Ein ganz anderes Kaliber – und das hört man schon nach wenigen Sekunden Spielzeit – ist da Braunfels‘ „Schottische Phantasie“ (die ungewöhnliche Schreibweise hat wohl was zu sagen…). Dieses Opus 47 des Komponisten ist im Prinzip ein halbstündiges, einsätziges Bratschenkonzert oder man könnte es alternativ auch als sinfonische Dichtung mit obligater Solobratsche begreifen. Es fällt in die 1930er-Jahre, die eine zaghafte Annäherung des Komponisten an die expressionistische Musiksprache markierten, was neben seinem ursprünglich jüdischen Glauben (Braunfels konvertierte bereits in den 1910er-Jahren nach erschütternden Erfahrungen im Ersten Weltkrieg zum Katholizismus, was aber die Nazis nicht davon abhielt, ihn als „Halbjuden“ sämtlicher Ämter zu entheben) wohl mit dazu beigetragen hat, dass der Komponist bei den Nationalsozialisten in Ungnade fiel.

Die Einspielung auf dem in Deutschland von harmonia mundi vertriebenen Label Dutton Epoch ist in allen Belangen gelungen: Die Solisten Victor Sangiorgio und Sarah-Jane Bradley sind hervorragend, denn sie spielen nicht nur technisch perfekt, sondern auch mit emotionaler Tiefe.

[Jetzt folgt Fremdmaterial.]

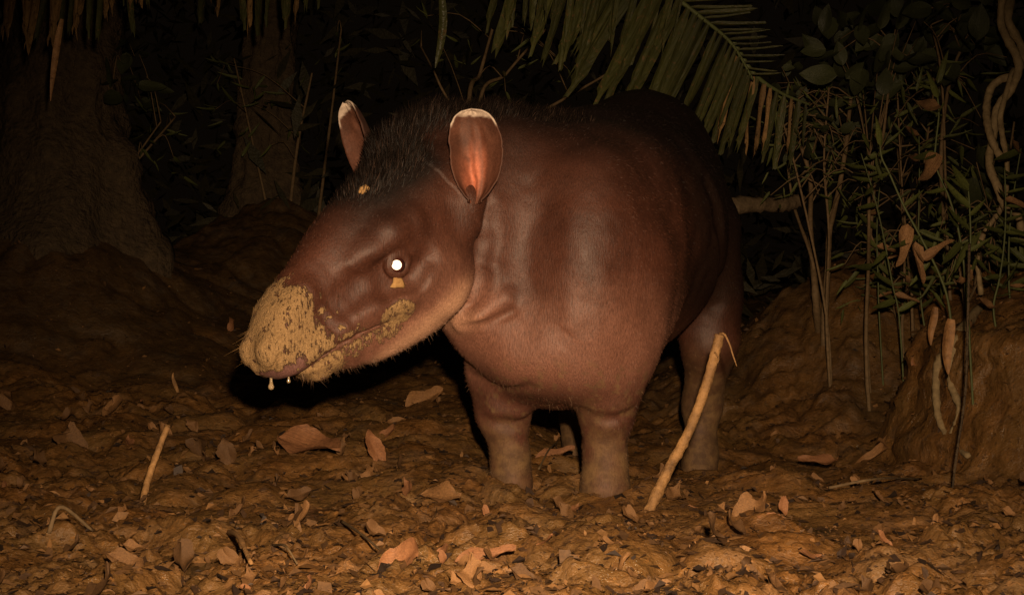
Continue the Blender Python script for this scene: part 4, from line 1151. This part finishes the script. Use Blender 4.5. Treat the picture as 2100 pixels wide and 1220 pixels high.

Das BBC Concert Orchestra erweist sich als erstaunlich qualitatives Ensemble, das sich vor seinem „großen Bruder“, dem BBC Philharmonic, nicht zu verstecken braucht. Johannes Wildner hatte bei dieser Aufnahme im großen und ganzen seinen guten Tag und hat diese vollgestopften, dichten Braunfelspartituren mit Licht und Transparenz erfüllt. Auch rhythmisch und textural erfahren wir hier eine gelungene Interpretation. Ich bin sehr begeistert!
Der hervorragende Sound der Einspielung tut sein Übriges zum insgesamt tollen Gesamteindruck dieser wertvollen Bereicherung der Braunfels-Diskographie, die sich meinetwegen gern noch weiter ausdehnen darf.